I had hoped that the experience of the 'Return of the Champions' tour would have got the necessity of playing a 'greatest hits' set out of their systems, and the band could let songs like 'Bohemian Rhapsody' and 'Fat bottomed girls' go and play some more obscure (or rarely played) songs from their back catalogue. Sadly, no 'White Queen' or 'Sail away sweet sister' sneaked into the setlist. And it was faintly disappointing to realise that we'll probably never hear the great Brian or Roger solo tracks live in concert again. Pity, 'Foreign sand' or 'Resurrection' would have been good thrown into the mix.

But these are minor gripes. The band played a good selection of great songs and did them well. The atmosphere was fab and everybody on stage and off was having a good time.

Yes, it cost me £62 all told (once you take booking fees, postage and car parking into account) but it was worth every penny.

Labels: , , ,

Thursday, October 09, 2008

You gotta be kidding...?


Monday, October 06, 2008

The Cosmos Rocks

I bought the new 'Queen + Paul Rodgers' CD on CD-WOW a couple of weeks ago. It still hasn't arrived. So the other day I got fed up and a copy from someone else...

Circumstances have contrived to make it very hard for me to listen to this album. The first issue was my wife, who actively dislikes Queen, so I didn't get to listen to it in the house. Then my car stereo decided to stop talking to my iPod. Hmph. But I have now managed to listen to it a few times. And I have formed an opinion:

Its quite good.

Considered as a Queen album its clearly not one of the greats. But maybe that's not a fair comparison. As a Paul Rodgers solo album featuring Brian May and Roger Taylor its pretty good.

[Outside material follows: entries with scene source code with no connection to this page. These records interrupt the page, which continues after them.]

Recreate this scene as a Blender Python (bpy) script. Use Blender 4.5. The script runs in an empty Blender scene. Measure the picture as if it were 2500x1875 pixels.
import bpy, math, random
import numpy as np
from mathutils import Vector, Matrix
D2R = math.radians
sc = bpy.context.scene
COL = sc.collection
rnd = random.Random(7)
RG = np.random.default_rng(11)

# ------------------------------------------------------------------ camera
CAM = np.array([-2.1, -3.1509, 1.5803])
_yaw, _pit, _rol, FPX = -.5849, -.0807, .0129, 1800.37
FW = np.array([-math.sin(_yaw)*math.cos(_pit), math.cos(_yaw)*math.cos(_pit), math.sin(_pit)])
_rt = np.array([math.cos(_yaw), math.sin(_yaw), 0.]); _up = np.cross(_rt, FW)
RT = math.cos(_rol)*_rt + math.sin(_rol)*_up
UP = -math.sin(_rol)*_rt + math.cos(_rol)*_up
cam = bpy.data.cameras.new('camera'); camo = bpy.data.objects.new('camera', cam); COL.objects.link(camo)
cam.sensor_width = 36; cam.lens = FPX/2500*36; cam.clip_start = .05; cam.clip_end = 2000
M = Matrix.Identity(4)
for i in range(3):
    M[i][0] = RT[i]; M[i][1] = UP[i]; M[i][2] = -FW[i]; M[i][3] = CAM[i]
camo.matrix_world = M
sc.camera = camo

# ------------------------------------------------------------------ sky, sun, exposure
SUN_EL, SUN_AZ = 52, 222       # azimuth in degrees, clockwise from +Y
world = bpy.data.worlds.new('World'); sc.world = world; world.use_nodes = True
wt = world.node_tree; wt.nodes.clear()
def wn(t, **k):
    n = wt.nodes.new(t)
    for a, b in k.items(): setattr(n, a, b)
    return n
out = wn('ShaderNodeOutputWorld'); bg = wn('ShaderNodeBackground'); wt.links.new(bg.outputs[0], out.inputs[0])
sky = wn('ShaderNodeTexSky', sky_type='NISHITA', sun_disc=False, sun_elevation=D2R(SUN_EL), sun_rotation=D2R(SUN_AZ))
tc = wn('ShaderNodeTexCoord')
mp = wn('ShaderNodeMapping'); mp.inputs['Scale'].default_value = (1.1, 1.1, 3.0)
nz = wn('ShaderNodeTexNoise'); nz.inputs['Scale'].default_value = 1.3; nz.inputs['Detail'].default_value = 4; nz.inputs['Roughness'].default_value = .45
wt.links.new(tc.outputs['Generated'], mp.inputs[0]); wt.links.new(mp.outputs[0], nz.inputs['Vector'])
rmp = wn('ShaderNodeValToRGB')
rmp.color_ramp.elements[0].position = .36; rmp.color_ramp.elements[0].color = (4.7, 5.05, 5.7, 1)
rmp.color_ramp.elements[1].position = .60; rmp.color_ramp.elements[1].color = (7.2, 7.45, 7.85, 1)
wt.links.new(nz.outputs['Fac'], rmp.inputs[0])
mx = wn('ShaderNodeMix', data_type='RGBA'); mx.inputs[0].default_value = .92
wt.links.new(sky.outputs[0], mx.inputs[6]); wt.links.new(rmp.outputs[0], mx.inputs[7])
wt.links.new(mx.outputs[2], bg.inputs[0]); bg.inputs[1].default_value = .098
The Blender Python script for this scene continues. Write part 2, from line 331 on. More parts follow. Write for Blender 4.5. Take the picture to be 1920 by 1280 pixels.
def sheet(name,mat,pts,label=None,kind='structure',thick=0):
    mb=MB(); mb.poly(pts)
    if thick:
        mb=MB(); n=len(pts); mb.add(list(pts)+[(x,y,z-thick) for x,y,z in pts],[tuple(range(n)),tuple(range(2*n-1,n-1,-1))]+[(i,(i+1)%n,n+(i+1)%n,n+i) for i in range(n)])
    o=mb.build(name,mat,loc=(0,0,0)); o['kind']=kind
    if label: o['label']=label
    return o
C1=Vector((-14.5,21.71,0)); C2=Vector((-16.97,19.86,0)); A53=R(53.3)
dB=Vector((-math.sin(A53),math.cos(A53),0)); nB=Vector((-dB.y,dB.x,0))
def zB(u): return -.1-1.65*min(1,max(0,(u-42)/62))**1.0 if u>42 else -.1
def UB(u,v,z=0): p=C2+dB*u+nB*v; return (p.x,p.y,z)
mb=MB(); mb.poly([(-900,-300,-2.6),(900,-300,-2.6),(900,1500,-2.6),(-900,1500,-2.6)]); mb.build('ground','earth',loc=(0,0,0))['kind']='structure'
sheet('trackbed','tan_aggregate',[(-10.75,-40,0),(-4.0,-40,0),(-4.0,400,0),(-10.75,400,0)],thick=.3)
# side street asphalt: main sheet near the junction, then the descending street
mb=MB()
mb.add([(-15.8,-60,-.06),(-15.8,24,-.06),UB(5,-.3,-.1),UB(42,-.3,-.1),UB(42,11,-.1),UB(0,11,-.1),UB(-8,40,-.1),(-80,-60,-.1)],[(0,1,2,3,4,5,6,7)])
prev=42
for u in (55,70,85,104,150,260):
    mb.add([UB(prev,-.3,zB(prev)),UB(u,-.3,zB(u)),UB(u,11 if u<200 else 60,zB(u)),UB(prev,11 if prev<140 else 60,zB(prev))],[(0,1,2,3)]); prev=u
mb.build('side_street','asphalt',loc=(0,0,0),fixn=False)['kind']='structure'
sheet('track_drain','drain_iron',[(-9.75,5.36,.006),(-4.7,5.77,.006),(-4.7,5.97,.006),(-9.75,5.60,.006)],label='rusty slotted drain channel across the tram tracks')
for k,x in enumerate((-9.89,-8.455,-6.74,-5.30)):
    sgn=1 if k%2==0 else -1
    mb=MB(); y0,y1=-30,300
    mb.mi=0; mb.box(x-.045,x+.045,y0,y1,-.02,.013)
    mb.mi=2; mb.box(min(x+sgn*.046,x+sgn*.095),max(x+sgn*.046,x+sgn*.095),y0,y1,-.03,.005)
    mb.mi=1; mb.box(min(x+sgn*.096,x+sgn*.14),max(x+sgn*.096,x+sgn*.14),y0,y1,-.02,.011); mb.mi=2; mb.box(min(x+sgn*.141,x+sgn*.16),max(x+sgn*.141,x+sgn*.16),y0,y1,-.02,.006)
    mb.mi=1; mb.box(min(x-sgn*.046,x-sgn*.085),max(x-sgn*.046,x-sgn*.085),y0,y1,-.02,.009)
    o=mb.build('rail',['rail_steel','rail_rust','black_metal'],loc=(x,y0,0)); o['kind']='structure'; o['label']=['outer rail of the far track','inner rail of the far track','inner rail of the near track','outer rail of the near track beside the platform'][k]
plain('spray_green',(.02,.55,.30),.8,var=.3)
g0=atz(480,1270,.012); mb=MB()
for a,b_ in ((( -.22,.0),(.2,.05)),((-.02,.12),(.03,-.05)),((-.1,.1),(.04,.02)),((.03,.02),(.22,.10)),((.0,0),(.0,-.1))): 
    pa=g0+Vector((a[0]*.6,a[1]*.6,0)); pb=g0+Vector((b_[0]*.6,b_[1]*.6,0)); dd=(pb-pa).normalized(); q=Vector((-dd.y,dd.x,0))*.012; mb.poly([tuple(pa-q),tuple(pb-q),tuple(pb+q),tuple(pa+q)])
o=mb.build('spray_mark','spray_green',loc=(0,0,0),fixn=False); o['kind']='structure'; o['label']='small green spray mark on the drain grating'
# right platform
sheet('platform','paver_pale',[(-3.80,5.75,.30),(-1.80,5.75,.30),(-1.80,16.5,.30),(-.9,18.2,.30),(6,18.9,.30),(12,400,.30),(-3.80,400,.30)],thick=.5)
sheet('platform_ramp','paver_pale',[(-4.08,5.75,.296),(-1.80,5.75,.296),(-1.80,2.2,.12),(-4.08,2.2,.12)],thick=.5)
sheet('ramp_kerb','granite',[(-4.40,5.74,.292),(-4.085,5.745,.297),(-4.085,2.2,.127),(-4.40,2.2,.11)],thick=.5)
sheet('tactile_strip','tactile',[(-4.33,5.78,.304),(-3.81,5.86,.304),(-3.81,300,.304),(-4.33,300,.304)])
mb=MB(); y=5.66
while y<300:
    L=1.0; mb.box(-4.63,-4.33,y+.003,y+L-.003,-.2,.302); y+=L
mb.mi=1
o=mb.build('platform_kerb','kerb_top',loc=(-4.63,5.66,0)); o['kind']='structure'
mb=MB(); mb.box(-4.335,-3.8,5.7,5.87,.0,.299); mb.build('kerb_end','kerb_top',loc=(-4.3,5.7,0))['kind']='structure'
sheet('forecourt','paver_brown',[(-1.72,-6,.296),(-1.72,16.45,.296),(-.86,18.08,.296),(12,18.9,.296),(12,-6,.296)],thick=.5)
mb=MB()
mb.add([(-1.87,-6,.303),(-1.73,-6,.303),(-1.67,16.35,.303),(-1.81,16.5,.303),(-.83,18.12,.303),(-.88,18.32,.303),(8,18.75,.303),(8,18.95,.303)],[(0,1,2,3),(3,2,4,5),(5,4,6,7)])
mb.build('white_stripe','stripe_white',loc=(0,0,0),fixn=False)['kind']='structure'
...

It ranks as generally better - and more consistent - than the rest of Brian May's solo output and is head and shoulders above almost everything Roger Taylor has done as a solo artist (or with 'The Cross'). So I'm happy with it.

  1. Cosmos Rockin'
    What's with the 'scary' voice at the start? It was off-putting the first few times I listened, and then I realised it actually is quite Queen-ish. They're clearly trying to sound like Queen here. Basically this is old-fashioned rock 'n' roll. And absolutely fine for all that. The title is a bit contrived, I get the feeling that the title and the song evolved independently and were tagged together, but I could be wrong. Sounds to me (haven't seen the writing credits yet) like a Brian May tune with Paul Rodgers lyrics.
  2. Time to Shine
    Nice. Another May/Rodgers composition, I guess.
  3. Still Burnin'
    This is a 'we're not dead yet...' song. I'm guessing its originally a Roger Taylor song with input from the other two. Album filler, but not too bad. Good backing vocals from Roger and the WWRY bit is good and appropriate.
  4. Small
    Lighters in the air. Quietly strummed ballad with anthemic sounding chorus. Good. But I'm sure we've heard the guitar solo somewhere before.
  5. Warboys
    This is what I feared the whole album would sound like. Uninspired Roger Taylor lyrics, OTT Brian May guitar and Paul Rodgers grunting about in the middle. Thankfully it only lasts for one song. I'm sure we've heard that guitar stuff somewhere before too. Not bad but far from great.
  6. We Believe
    Lighters back in the air. Yes, this world can be made a better place if only we all join together, grow our hair long and curly and wear clogs. Musically its a quite good album track, lyrically its a bit much. I suppose you can't have everything. This would have fitted quite nicely on 'Back to the Light' or 'Made in heaven', if you like those albums, you'll like this.
  7. Call Me
    This has to be the most chauvinist, egotistical sentiment on the album - "Call me if you need my love". Truly awful. Only a 70s rock star could write or song this. But musically its perfectly fine, really quite good actually. Sounds like a pure Brian May song.
  8. Voodoo
    Bluesy. One of the best songs on the album. I can't really imagine Freddie singing this one.
  9. Some Things That Glitter
    Surely the most nonsensical opening line on the album: "Once I loved a butterfly, don't wonder how, don't ask me why...". Yet another ballad. Yet another perfectly serviceable song, neither great not bad. Guitar work kind of reminiscent of the late 70s Queen stuff.
  10. C-Lebrity
    Another Roger lyric. Rock song by numbers. Scores a 'C-' try harder next time.
  11. Through the Night
    Guitar ballad. Something annoys me about the way that PR sings the word 'through' every time. And as it occurs many times in this song its hard to get past it. "Throooeoeoooough". But there's lots of nice guitar bits in there too. A bit like 'Nothin but blue', in a good way.
  12. Say It's Not True
    Well, we've heard this before. In this version it comes across more like "Foreign Sand" than I'd noticed before. But as Foreign Sand is Roger's best solo track since Freddie died, that's not necessarily a bad thing. Its a small song, more suited to Roger's and Brian's voices and kind of loses its 'smallness' when PR's big voice takes over.
  13. Surf's Up... School's Out!
    A jam session that should really be a single b-side, not on the album. Quite a lot of cliche rolled into one song.
  14. Small Reprise
    The guitar ballad style reprise to 'Small' (track 4). Not really a track in its own right.
So. If you like Brian May's solo work, you'll almost certainly like this. If you like Paul Rodgers stuff, you'll probably like this. If you're a Queen fan, you might like this. But its not really Queen.